Isn’t it true that when big projects get done in most situations a bunch of unnamed people did a lot of work to make it happen. In Swindoll’s remarks there are many well known people that we might never have hear of except that someone offered them guidance, support and/or encouragement.

So, our Paul story suddenly trails of and we focus for must a few lines on another preacher.

I picture Apollos as being the young college grad that goes around showing off his knowledge and skill and teaching all the uneducated masses about the messiah.

He is probably much older than I personally imagine. We hear about in several times in scripture. Paul will write to Corinth about people claiming to follow Paul or Apollos. Somehow they separate the teaching and find differences. It would be pretty easy the think that Paul would resent some competition. But, we never find that Paul is troubled by Apollos directly, he is often trouble by the persons that are willing to break up a church by taking sides.

What can we really know about this Apollos character?

The scripture gives us some hints:

24Meanwhile a Jew named Apollos, a native of Alexandria, came to Ephesus. He was a learned man, with a thorough knowledge of the Scriptures.

Apollos was from Alexandria located on the north coast of Egypt and was the second largest city in the Roman Empire. Alexandria was noted as a cultural and educational center, its library was the largest in the world at that time. Scholars tell us that before it was destroyed by fire, this library contained 700,000 scrolls and other documents.

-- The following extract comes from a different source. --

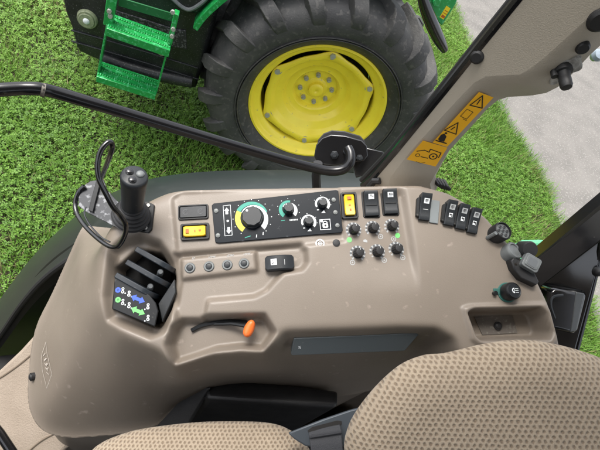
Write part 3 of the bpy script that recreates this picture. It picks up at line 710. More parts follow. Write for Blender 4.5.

That is a lot of books, especially when you considered how expensive they were and that they were hand produced.

One of the books said to have been commissioned for the library was the Hebrew Bible called the Septuagint. Between 3 BC and 1 BC translators translated Hebrew into Koine Greek (Common) Greek. This made the scripture available to more people because it was a more common language.

For the Jews that lived outside of Israel it became the only bible they could read as most did not read or even speak Hebrew.

So Apollos is and educated Jew. He had the equivalent of at least a college degree but more likely he was probably held a graduate/masters degree.

His background and educational credentials are very impressive.

But more importantly he is also an eloquent man. Eloquence is not something that is easy to learn. It might be better thought of as a gift. Paul is described as educated and passionate but, never eloquent. So, Apollos has an extra gift.

This man could talk and keep you interested for hours.

He could take these old scriptures and breathe new life into them because he explained them well and knew the right words.

It might have been like when he hear some one with a clear British accent and we just like to listen to them talk.